Even in my gloomier moments I have never supposed that these liberal critics comprised the whole of the great British middle class, still less of middle-class women. They are a narrow (though disproportionately influential) social group within the larger middle class. They have different economic interests from other groups within that class — notably, the celebrated C2’s, small business owners, provincial and rural professional people, etc. Their social attitudes tend to be very liberal and so are difficult to reconcile with even the modernizers’ version of conservatism. And a strategy aimed mainly at winning their support is likely to compel the party to remain silent on a number of issues important to its natural supporters and marginal admirers in Middle England — everything in fact from multiculturalism to Jonathan Ross. Such a strategy is therefore likely to alienate other and maybe more numerous target Tories — some in the larger middle class and, increasingly, some blue-collar workers.

Reihan Salam and my colleague Ramesh Ponnuru sketch out a strategy whereby the Republicans might win over the American equivalents of these voters in the issue of National Review that contains my own article. With appropriate adjustments such a strategy should at least be part of the overall Tory approach at the next election. (It certainly needs extra appeal.)

I know from a previous passage of arms that you were skeptical of this idea in the past. But the signs of conservative working class voters drifting from Labour to the BNP — paralleling the 2005 drift of Labour voters to the Lib-Dems — suggests that we should revisit this question. Otherwise we risk creating inadvertently the division of the French Right between the respectable right and the National Front that Mitterrand encouraged deliberately to keep any sort of conservatism out of power.

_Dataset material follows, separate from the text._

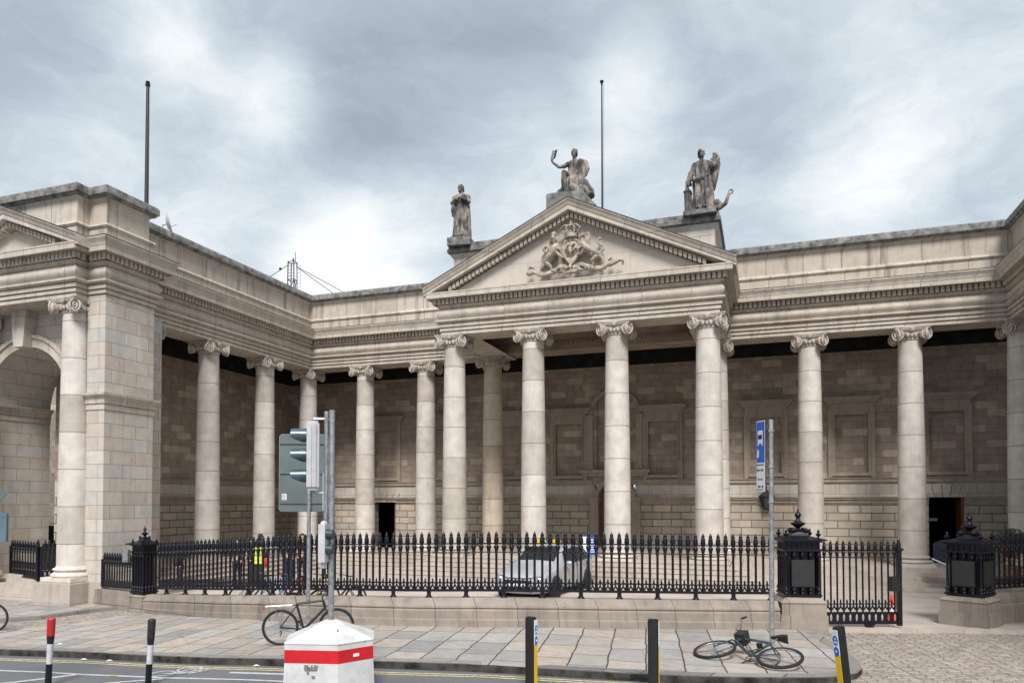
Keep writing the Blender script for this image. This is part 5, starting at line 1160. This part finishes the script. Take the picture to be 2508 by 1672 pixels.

That would be bad for the Tories, of course, but it would be far worse for Britain.

To be sure, such an approach would be only part of any new Tory strategy. We need new thinking — and sometimes tougher (AKA nasty) thinking across the board. Fortunately for the Tories the financial crisis has created an atmosphere in which the hard decisions that Cameronism avoided (not unreasonably) when prosperity looked permanent and “niceness” was a risk-free option can be restored to the agenda. And though you depict me as devoted to an “ideologically rigid” Thatcherism in an aside, my main positive argument in a (largely critical) article was to endorse a reformism that would start with examining the problems rather than with consulting a doctrine. I simply didn’t think the Cameron project was such a program — though it’s still a long way to the next election — and I did and do think that the intellectual resources of the broad Tory tradition are from exhausted.

Well, that seems to be that, except, oh, Daniel, I was going to add some points you had unaccountably neglected to rebut.

Okay, let’s see — the mid-2007 opinion polls eighteen months into Cameron’s leadership showed the Tories becalmed in the mid-thirties, exactly where they had been when he was elected, and little or no sign of detoxification . . . voters only really paid attention to the Tories after Brown’s bottling on the election . . . that was when the Tories had shifted slightly rightwards, and their ratings rose to the upper forties and stayed there for the best part of a year. . . their disappointing performance in the polls since the financial crisis began in earnest is probably explained by the voters’ suspicion that they’re not quite serious enough for Armageddon . . . and . . .  but I seem to hear the cry: Sir, you have delighted us enough.

After the NR article and this longer-than-intended screed, I am happy to leave it at that. If you wish to respond further, Daniel, you are more than entitled to do so. I will grin and bear it.

Afterwards, I would like to continue the conversation over a dinner. For the moment, though, I am hanging up my quill.